For fear of sounding old, I wonder if today’s kids share the joy of creating their own typefaces on the headings of their school pages … I suspect not. You don’t learn the intricacies of creating letter shapes by typing an assignment up on the computer and choosing a single dropdown from Microsoft Word!

I grabbed the book from my parents’ bookshelf to bring home to Melbourne, hoping it might instil in my daughters the same sense of appreciation for design and type. And if it doesn’t, I’m sure it will still serve as a valuable reference (perhaps when preparing for one of the workshops that I’m teaching soon!)

Did you grow up copying typefaces from The Lettering Book? I’d love to hear from you!

Written by
Matthew Magain
Join the discussion

  • OMG Matt, I had that book.. somewhere over time I have lost it. I remember it being one of the inspirational sources for my love of typefaces, thanks for bringing back the memories.

  • OMG Matt, I also had that book and loved it! I used to use tracing paper to trace over the letters and it taught me about different styles, spurs and axes. I totally don’t have it anymore, shame, please post more pics.

  • Haha – we all had shared childhoods! I used to use The Lettering Book along with The Drawing Book ( – same size/format, with a similar spiral binding, both published by Scholastic – I treated them like they were a pair! Still got them both, sans covers that got worn off and lost during some happy, lazy Saturday afternoons. =)
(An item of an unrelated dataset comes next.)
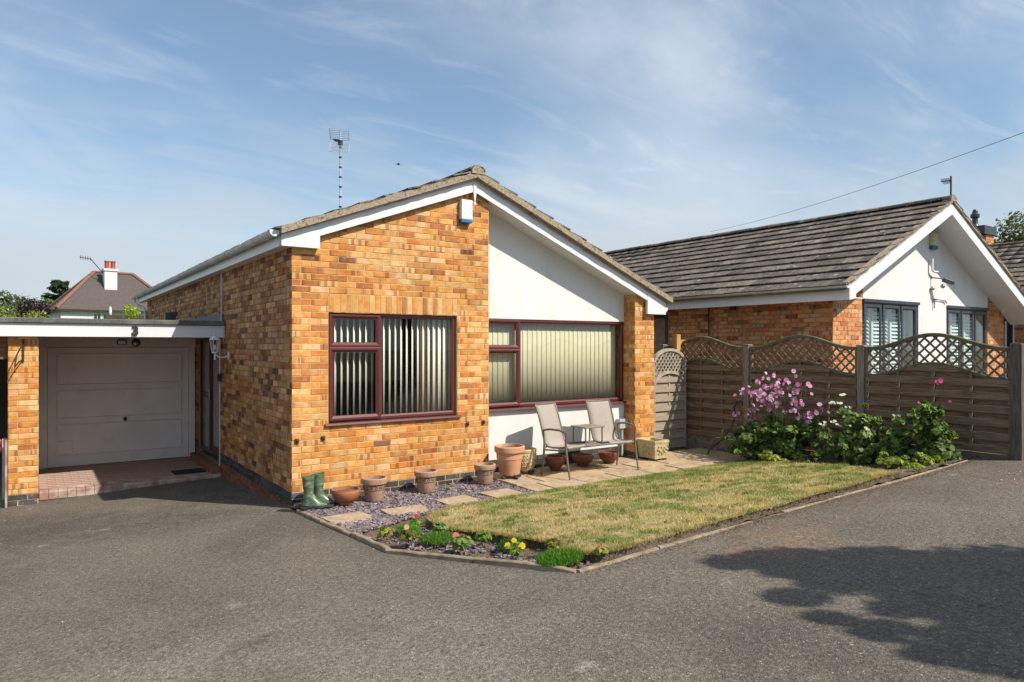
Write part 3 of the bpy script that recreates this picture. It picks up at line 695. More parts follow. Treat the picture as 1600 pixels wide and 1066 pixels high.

  • I also had a similar book way back in the 70’s. I used to love coming up with psychedelic looking typefaces using my derwents. Almost became an apprentice signwriter, but ended up as a trainee draftsman. Layout & draftsmanship was taught with a fanatic zeal by old school senior draftsmen (no females). It took six months of tuition in how to prepare a pencil: using emery paper to create a chisel edge or fine point; when to use a 4H or 2B lead; keeping your wrist off the board so that you don’t smudge your work and the use of cuff covers so you could get several days from one shirt! Finally you could graduate to ink using an adjustable nib to create various line widths after loading the nib from a bottle. Got my first set of Rotrings after about two years. They cost me about a weeks wages! Not many people have a “hand” anymore and I must admit mine has suffered from fifteen years of CAD. But it all comes back when filling out forms and still gets commented on. Good to see people still appreciating it and still using it to get a message across (albeit on digital media).

  • I’m know I still have this in a box in my basement and I’ve been searching all week. I loved this book as a kid and used it many times for my fancy report covers and title pages. I’m still into graphic design and this book was what first inspired me!!